The Friends You Only See at Weddings
Hyeonsu Lee · Mar 8, 2026
I have a friend from my late twenties whom I have only seen at three weddings since 2019. We hugged. We slid back into the same conversation we had been having in 2019. We did not text. We did not call. The relationship looks barely like a relationship at all from the outside. I would describe him without hesitation as one of the closest friends I have. There is a specific category of friendship that lives almost entirely at other people's weddings, and most of us have at least one.
These relationships work because they are built around something other than frequency. Most modern friendship advice assumes that more contact equals more closeness. Wedding friends quietly disprove that.

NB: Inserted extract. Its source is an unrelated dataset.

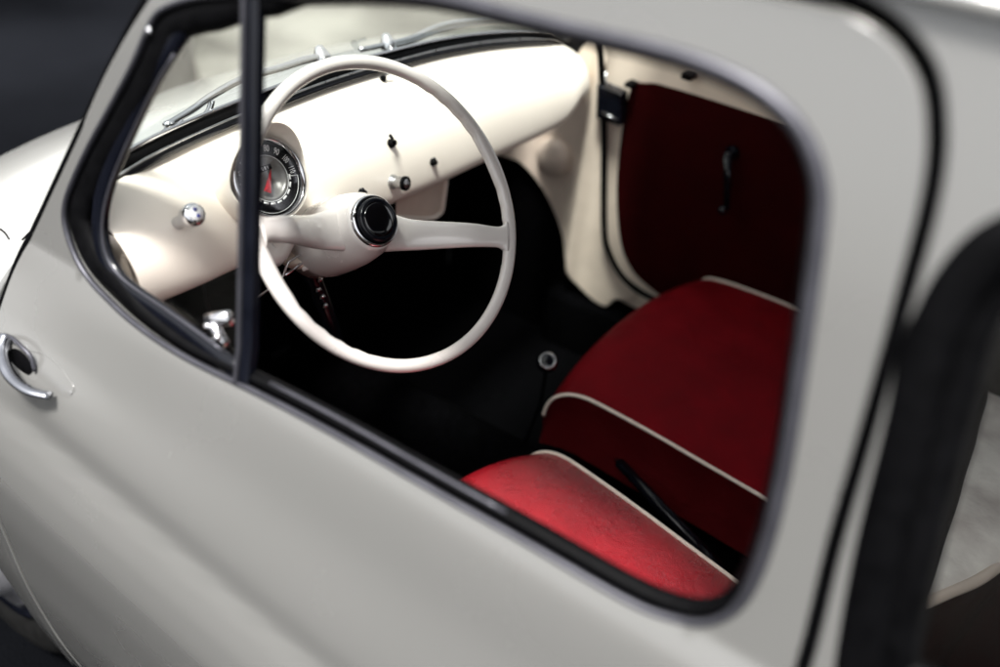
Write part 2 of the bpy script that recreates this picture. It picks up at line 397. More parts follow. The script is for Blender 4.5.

You can know someone well, want their life to go well, and still be perfectly content not to text for eighteen months. The friendship is not asleep. It just runs on a different clock. The clock happens to be set to other people's life events.
Part of what makes these reunions work is that you are usually meeting in someone else's setting. There is no logistics to argue about, no plan to ruin. You sit at a table you didn't pick, eat food you didn't choose, and have an excuse for being there that has nothing to do with whether the friendship is on solid ground. The lack of planning takes the pressure off. You get to remember why you liked each other in the first place, without the friendship having to perform for the occasion.
Wedding friends also serve a function the rest of your relationships can't. They knew you in a version of your life that has since ended. The college you. The first job you. The post breakup you. They didn't follow you into the next chapter, but they remember the previous one in a way your current friends don't. When you talk to them, you get a thirty minute window with the earlier version of yourself, and the earlier version usually has things to say.
Friendship advice carries a polite myth that anyone you genuinely care about should be in regular contact. The myth makes people feel guilty about wedding friends. The guilt is misplaced. Friendship can live in a small number of slow, well kept moments, as long as both people are honest about what the friendship is and what it isn't. Trying to upgrade a wedding friendship into a weekly one usually breaks it. Both of you start to feel the weight of expectations the relationship was never built to carry. I tried this once, several years ago, with a friend who had been a perfectly happy wedding friend until I tried to make us do brunch every month. Brunch killed it.
When you find yourself at the next wedding, sitting next to one of these old friends, the right move is usually the small one. Don't try to summarize the years. Pick up wherever you left off. Trade two real updates and a couple of jokes. Drink the bad wine. Take a photo you might never look at again. Three years from now, when the next save the date arrives, you will be glad to see the name. That recognition, more than anything else, is what wedding friends are for.